## Material provided:
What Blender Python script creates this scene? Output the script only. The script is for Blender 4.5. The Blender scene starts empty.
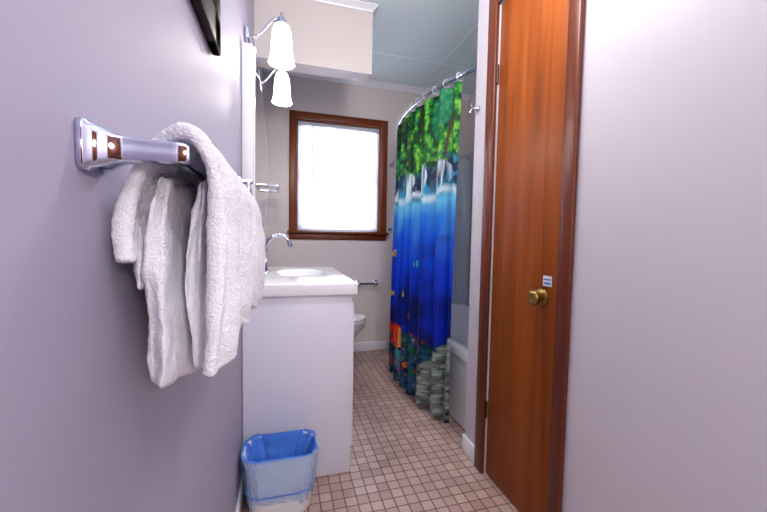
import bpy, bmesh, math, random
import numpy as np
from mathutils import Vector, Matrix
random.seed(3); np.random.seed(3)
S=bpy.context.scene
S.view_settings.view_transform='Standard'
S.view_settings.look='None'
S.view_settings.exposure=0.55

def lin(c):
    return tuple(((x/255)/12.92 if x/255<=0.04045 else ((x/255+0.055)/1.055)**2.4) for x in c)
# ---------------------------------------------------------------- materials
def mat(name,col,rough=0.5,metal=0.0,bump=0.0,bscale=60,var=0.0,vscale=4,spec=0.5,trans=0.0,emit=None,estr=0,coat=0.0,alpha=1.0,transl=0.0):
    m=bpy.data.materials.new(name); m.use_nodes=True
    nt=m.node_tree; n=nt.nodes; l=nt.links
    b=n['Principled BSDF']; c=lin(col)
    b.inputs['Base Color'].default_value=(*c,1)
    b.inputs['Roughness'].default_value=rough
    b.inputs['Metallic'].default_value=metal
    b.inputs['Specular IOR Level'].default_value=spec
    b.inputs['Transmission Weight'].default_value=trans
    b.inputs['Coat Weight'].default_value=coat
    b.inputs['Alpha'].default_value=alpha
    if emit:
        b.inputs['Emission Color'].default_value=(*lin(emit),1); b.inputs['Emission Strength'].default_value=estr
    tc=n.new('ShaderNodeTexCoord')
    if var>0:
        no=n.new('ShaderNodeTexNoise'); no.inputs['Scale'].default_value=vscale; no.inputs['Detail'].default_value=4
        l.new(tc.outputs['Object'],no.inputs['Vector'])
        mr=n.new('ShaderNodeMix'); mr.data_type='RGBA'
        mr.inputs[6].default_value=(*[x*(1-var) for x in c],1); mr.inputs[7].default_value=(*[min(1,x*(1+var)) for x in c],1)
        l.new(no.outputs['Fac'],mr.inputs[0]); l.new(mr.outputs[2],b.inputs['Base Color'])
    if bump>0:
        no=n.new('ShaderNodeTexNoise'); no.inputs['Scale'].default_value=bscale; no.inputs['Detail'].default_value=3
        l.new(tc.outputs['Object'],no.inputs['Vector'])
        bp=n.new('ShaderNodeBump'); bp.inputs['Strength'].default_value=bump; bp.inputs['Distance'].default_value=0.01
        l.new(no.outputs['Fac'],bp.inputs['Height']); l.new(bp.outputs['Normal'],b.inputs['Normal'])
    if transl>0:
        t=n.new('ShaderNodeBsdfTranslucent'); t.inputs['Color'].default_value=(*c,1)
        mx=n.new('ShaderNodeMixShader'); mx.inputs[0].default_value=transl
        l.new(b.outputs[0],mx.inputs[1]); l.new(t.outputs[0],mx.inputs[2]); l.new(mx.outputs[0],n['Material Output'].inputs['Surface'])
    return m
def wood(name,cd,cm,cl,axis='Z',rough=0.3,sc=1.0,spec=.35):
    m=bpy.data.materials.new(name); m.use_nodes=True
    nt=m.node_tree; n=nt.nodes; l=nt.links; b=n['Principled BSDF']
    tc=n.new('ShaderNodeTexCoord'); mp=n.new('ShaderNodeMapping')
    s=[16*sc]*3; s['XYZ'.index(axis)]=0.7*sc; mp.inputs['Scale'].default_value=s
    l.new(tc.outputs['Object'],mp.inputs['Vector'])
    n1=n.new('ShaderNodeTexNoise'); n1.inputs['Scale'].default_value=1.0; n1.inputs['Detail'].default_value=8; n1.inputs['Roughness'].default_value=.62; n1.inputs['Distortion'].default_value=.6
    l.new(mp.outputs[0],n1.inputs['Vector'])
    mp2=n.new('ShaderNodeMapping'); s2=[190*sc]*3; s2['XYZ'.index(axis)]=4*sc; mp2.inputs['Scale'].default_value=s2
    l.new(tc.outputs['Object'],mp2.inputs['Vector'])
    n2=n.new('ShaderNodeTexNoise'); n2.inputs['Scale'].default_value=1.0; n2.inputs['Detail'].default_value=3
    l.new(mp2.outputs[0],n2.inputs['Vector'])
    ad=n.new('ShaderNodeMath'); ad.operation='MULTIPLY_ADD'; ad.inputs[1].default_value=.3; l.new(n2.outputs['Fac'],ad.inputs[0]); l.new(n1.outputs['Fac'],ad.inputs[2])
    cr=n.new('ShaderNodeValToRGB'); e=cr.color_ramp.elements
    e[0].position=.42; e[0].color=(*lin(cd),1); e[1].position=.9; e[1].color=(*lin(cl),1)
    q=e.new(.64); q.color=(*lin(cm),1)
    l.new(ad.outputs[0],cr.inputs[0]); l.new(cr.outputs[0],b.inputs['Base Color'])
    b.inputs['Roughness'].default_value=rough; b.inputs['Specular IOR Level'].default_value=spec
    return m

M={}
M['wallL']=mat('paint_lavender_grey_shaded',(168,162,182),.55,bump=.012,bscale=150,var=.02,spec=.35)  # left wall paint, darkened and blued to put grazing-light shade into the colour
M['wall']=mat('paint_warm_grey',(216,205,203),.5,bump=.02,bscale=150,var=.02)
M['wallR']=mat('paint_light_grey',(200,192,200),.5,bump=.012,bscale=150,var=.02)
M['ceil']=mat('ceiling_paint',(226,240,240),.6,bump=.03,bscale=90)
M['trim']=mat('white_trim_paint',(236,236,242),.35)
M['white']=mat('white_laminate',(226,225,240),.35)
M['porc']=mat('white_porcelain',(240,240,246),.12,coat=.4)
M['marble']=mat('cultured_marble',(244,242,248),.15,coat=.3)
M['chrome']=mat('chrome',(196,200,220),.05,metal=1)
M['brass']=mat('aged_brass',(150,120,66),.28,metal=1,var=.2,vscale=60)
M['bronze']=mat('dark_bronze',(70,48,36),.4,metal=.8)
M['dwood']=wood('door_veneer',(110,50,12),(138,66,18),(160,84,30),'Z',.42,spec=.18)
M['cwoodZ']=wood('casing_wood_vertical',(74,30,14),(98,42,22),(122,58,32),'Z',.36)
M['cwoodX']=wood('casing_wood_horizontal',(86,36,12),(112,50,20),(136,68,32),'X',.36)
M['cwoodY']=wood('casing_wood_depth',(82,34,14),(106,46,22),(130,64,34),'Y',.36)
M['cwoodW']=wood('window_casing_wood',(86,36,12),(112,50,20),(136,68,32),'Z',.36)
M['dark']=wood('dark_frame_wood',(18,8,10),(30,14,16),(44,22,24),'Y',.55,spec=.15)
M['mirror']=mat('mirror_glass',(225,228,232),.02,metal=1)
M['glass']=mat('window_glass',(255,255,255),.0,trans=1.0)
M['blind']=mat('blind_slat',(236,236,250),.5,transl=.4)
M['surround']=mat('tub_surround_acrylic',(196,202,216),.2,coat=.3)
M['shade']=mat('opal_glass_shade',(255,252,246),.25,emit=(255,250,240),estr=1.1)
M['towel']=mat('terry_cloth',(248,246,253),.95,bump=.45,bscale=420,spec=.05,transl=.1)
M['binw']=mat('bin_plastic',(242,244,250),.35)
M['bag']=mat('blue_bag_film',(150,200,252),.2,alpha=.30,bump=.8,bscale=30,transl=.1)
M['bagin']=mat('blue_bag_film_inner',(84,150,245),.25,alpha=.8,bump=.9,bscale=34,transl=.2)
M['label']=mat('label_paper',(225,230,240),.5)
M['labelblue']=mat('label_print',(70,110,180),.5)
M['paper']=mat('picture_mat_board',(90,70,74),.6)
M['ring']=mat('clear_acrylic_ring',(220,225,240),.1,metal=.5)
M['reflect_door']=wood('reflection_door_veneer',(60,30,14),(86,42,18),(110,56,26),'Z',.5)  # dark wood of the added door that chrome reflects

def tile_mat():
    m=bpy.data.materials.new('mosaic_floor_tile'); m.use_nodes=True
    nt=m.node_tree; n=nt.nodes; l=nt.links; b=n['Principled BSDF']
    tc=n.new('ShaderNodeTexCoord')
    br=n.new('ShaderNodeTexBrick'); br.offset=0; br.squash=1
    br.inputs['Scale'].default_value=1.0; br.inputs['Brick Width'].default_value=.048; br.inputs['Row Height'].default_value=.048
    br.inputs['Mortar Size'].default_value=.0028; br.inputs['Mortar Smooth'].default_value=.15
    br.inputs['Color1'].default_value=(*lin((208,182,172)),1); br.inputs['Color2'].default_value=(*lin((182,154,144)),1)
    br.inputs['Mortar'].default_value=(*lin((126,86,82)),1)
    l.new(tc.outputs['Object'],br.inputs['Vector'])
    no=n.new('ShaderNodeTexNoise'); no.inputs['Scale'].default_value=3.2; no.inputs['Detail'].default_value=5
    l.new(tc.outputs['Object'],no.inputs['Vector'])
    cr=n.new('ShaderNodeValToRGB'); cr.color_ramp.elements[0].position=.3; cr.color_ramp.elements[0].color=(.78,.74,.72,1); cr.color_ramp.elements[1].position=.65; cr.color_ramp.elements[1].color=(1,1,1,1)
    l.new(no.outputs['Fac'],cr.inputs[0])
    mx=n.new('ShaderNodeMix'); mx.data_type='RGBA'; mx.blend_type='MULTIPLY'; mx.inputs[0].default_value=1
    l.new(br.outputs['Color'],mx.inputs[6]); l.new(cr.outputs[0],mx.inputs[7]); l.new(mx.outputs[2],b.inputs['Base Color'])
    bp=n.new('ShaderNodeBump'); bp.inputs['Strength'].default_value=.4; bp.inputs['Distance'].default_value=.002; bp.invert=True
    l.new(br.outputs['Fac'],bp.inputs['Height']); l.new(bp.outputs['Normal'],b.inputs['Normal'])
    b.inputs['Roughness'].default_value=.4
    return m
M['tile']=tile_mat()

# ---------------------------------------------------------------- geometry helpers
def newobj(name,verts,faces,m,smooth=False):
    me=bpy.data.meshes.new(name); me.from_pydata([tuple(v) for v in verts],[],faces); me.validate(); me.update()
    bm=bmesh.new(); bm.from_mesh(me); bmesh.ops.recalc_face_normals(bm,faces=bm.faces); bm.to_mesh(me); bm.free()
    o=bpy.data.objects.new(name,me); S.collection.objects.link(o)
    if m: me.materials.append(M[m] if isinstance(m,str) else m)
    if smooth:
        for p in me.polygons: p.use_smooth=True
    return o
def box(name,x0,x1,y0,y1,z0,z1,m,bev=0.0,seg=2):
    v=[(x,y,z) for x in (x0,x1) for y in (y0,y1) for z in (z0,z1)]
    f=[(0,1,3,2),(4,6,7,5),(0,4,5,1),(2,3,7,6),(0,2,6,4),(1,5,7,3)]
    o=newobj(name,v,f,m)
    if bev>0:
        bm=bmesh.new(); bm.from_mesh(o.data)
        bmesh.ops.bevel(bm,geom=bm.edges[:],offset=bev,segments=seg,affect='EDGES',profile=.5)
        bm.to_mesh(o.data); bm.free()
        for p in o.data.polygons: p.use_smooth=True
        o.data.set_sharp_from_angle(angle=math.radians(50)) if hasattr(o.data,'set_sharp_from_angle') else None
    return o
def join(name,objs):
    bpy.ops.object.select_all(action='DESELECT')
    for o in objs: o.select_set(True)
    bpy.context.view_layer.objects.active=objs[0]
    bpy.ops.object.join(); o=bpy.context.view_layer.objects.active; o.name=name; o.data.name=name
    return o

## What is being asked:
Copy out the lines in which the string "scene" appears.

## Full solution:
What Blender Python script creates this scene? Output the script only. The script is for Blender 4.5. The Blender scene starts empty.
S=bpy.context.scene